# [Exercise goal]
Collect all the lines that mention the word "from".

# [Given data]
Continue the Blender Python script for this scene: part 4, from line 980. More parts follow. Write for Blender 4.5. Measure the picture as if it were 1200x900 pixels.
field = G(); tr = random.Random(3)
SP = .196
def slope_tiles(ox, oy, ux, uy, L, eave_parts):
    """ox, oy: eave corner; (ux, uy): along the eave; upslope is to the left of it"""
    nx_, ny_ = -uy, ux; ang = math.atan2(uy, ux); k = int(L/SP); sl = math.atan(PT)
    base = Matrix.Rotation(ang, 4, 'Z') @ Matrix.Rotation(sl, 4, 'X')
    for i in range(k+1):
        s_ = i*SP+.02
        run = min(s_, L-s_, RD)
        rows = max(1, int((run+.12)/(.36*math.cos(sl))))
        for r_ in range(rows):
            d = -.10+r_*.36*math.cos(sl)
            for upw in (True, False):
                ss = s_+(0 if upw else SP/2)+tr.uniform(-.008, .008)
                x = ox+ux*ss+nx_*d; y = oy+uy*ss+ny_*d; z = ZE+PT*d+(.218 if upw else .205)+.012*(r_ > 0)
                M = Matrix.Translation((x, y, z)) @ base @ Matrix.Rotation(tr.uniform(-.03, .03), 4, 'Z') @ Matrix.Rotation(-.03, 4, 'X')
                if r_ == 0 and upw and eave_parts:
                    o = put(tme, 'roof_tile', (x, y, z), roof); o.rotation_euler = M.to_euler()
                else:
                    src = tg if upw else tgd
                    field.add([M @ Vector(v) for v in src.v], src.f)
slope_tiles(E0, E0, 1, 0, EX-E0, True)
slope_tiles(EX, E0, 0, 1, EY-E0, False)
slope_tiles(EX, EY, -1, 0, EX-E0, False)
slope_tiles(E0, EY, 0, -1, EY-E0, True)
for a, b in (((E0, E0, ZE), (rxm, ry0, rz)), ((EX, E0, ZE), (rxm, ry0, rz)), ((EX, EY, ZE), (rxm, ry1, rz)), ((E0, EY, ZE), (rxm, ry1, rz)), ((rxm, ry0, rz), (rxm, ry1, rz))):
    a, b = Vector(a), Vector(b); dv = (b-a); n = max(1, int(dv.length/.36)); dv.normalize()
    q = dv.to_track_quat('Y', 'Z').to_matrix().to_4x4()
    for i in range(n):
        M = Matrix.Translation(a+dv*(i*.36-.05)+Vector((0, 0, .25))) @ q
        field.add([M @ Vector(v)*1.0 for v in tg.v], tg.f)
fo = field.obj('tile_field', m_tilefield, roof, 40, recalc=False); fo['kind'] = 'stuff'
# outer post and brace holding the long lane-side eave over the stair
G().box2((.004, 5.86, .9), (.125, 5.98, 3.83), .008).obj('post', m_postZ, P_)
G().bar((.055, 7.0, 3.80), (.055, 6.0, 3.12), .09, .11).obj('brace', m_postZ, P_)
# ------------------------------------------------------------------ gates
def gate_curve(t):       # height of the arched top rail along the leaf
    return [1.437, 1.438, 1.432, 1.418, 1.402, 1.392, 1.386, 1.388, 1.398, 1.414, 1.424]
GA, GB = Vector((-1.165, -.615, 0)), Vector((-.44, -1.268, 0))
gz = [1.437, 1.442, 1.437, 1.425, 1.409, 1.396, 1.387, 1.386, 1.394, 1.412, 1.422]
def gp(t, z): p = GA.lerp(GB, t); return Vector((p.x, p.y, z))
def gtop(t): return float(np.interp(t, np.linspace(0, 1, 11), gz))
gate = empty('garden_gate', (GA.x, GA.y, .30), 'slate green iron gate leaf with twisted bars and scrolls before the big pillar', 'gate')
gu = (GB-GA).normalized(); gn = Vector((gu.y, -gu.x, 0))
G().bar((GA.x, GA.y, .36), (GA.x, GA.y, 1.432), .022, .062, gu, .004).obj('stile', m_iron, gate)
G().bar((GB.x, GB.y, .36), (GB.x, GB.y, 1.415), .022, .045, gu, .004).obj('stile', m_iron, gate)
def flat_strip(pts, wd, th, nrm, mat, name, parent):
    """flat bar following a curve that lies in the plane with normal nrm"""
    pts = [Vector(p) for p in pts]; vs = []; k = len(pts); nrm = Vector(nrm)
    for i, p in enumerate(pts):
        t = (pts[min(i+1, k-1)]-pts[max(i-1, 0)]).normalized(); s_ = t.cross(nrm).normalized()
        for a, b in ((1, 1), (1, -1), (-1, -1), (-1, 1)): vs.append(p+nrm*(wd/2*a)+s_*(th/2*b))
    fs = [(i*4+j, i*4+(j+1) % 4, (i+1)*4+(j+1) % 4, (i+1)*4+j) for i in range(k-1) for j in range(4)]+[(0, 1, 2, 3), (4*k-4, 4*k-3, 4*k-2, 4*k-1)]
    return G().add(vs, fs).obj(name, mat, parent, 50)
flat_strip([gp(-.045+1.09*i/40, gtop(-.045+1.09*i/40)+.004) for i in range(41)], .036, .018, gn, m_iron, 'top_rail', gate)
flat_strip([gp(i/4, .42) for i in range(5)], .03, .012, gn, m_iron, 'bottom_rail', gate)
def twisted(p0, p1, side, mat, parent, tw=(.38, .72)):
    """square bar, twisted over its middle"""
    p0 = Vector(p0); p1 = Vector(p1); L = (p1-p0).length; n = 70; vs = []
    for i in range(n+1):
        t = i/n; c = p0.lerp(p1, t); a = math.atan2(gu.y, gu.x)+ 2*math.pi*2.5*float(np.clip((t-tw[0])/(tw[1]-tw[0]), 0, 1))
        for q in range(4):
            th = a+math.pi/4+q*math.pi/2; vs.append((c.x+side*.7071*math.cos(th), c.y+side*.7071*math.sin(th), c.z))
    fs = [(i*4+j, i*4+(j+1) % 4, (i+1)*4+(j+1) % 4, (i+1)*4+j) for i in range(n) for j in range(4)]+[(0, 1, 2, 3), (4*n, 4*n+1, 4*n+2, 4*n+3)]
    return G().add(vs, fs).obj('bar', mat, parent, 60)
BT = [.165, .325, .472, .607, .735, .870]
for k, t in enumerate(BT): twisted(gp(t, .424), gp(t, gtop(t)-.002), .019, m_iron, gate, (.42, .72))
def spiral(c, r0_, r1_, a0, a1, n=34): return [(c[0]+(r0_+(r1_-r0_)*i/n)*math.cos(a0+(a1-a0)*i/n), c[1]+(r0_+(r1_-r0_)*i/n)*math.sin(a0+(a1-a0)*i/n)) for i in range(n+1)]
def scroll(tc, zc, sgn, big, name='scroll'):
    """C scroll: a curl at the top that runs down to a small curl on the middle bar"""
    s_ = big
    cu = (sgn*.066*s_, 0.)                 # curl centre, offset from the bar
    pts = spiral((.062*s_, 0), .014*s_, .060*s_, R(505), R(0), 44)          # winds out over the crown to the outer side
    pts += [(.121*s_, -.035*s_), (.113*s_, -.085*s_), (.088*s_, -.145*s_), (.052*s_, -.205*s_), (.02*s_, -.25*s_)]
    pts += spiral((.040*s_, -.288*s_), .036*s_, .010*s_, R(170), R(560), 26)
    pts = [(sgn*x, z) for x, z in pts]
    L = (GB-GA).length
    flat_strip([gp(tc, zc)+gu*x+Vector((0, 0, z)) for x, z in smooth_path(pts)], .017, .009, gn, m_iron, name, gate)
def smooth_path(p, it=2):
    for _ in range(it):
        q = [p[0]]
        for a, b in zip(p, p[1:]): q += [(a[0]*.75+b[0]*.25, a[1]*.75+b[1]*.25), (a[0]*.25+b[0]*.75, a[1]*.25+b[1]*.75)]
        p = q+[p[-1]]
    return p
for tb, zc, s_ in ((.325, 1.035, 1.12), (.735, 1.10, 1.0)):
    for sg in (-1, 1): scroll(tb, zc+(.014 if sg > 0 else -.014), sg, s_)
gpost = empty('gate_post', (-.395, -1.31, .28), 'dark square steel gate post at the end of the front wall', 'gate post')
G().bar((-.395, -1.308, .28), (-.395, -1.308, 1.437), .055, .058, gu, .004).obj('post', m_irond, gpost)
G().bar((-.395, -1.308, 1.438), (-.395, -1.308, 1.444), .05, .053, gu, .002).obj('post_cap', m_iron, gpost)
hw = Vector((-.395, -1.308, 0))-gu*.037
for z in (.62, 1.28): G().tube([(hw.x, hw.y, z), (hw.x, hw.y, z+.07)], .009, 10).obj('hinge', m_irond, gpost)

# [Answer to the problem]
Continue the Blender Python script for this scene: part 4, from line 980. More parts follow. Write for Blender 4.5. Measure the picture as if it were 1200x900 pixels.
    cu = (sgn*.066*s_, 0.)                 # curl centre, offset from the bar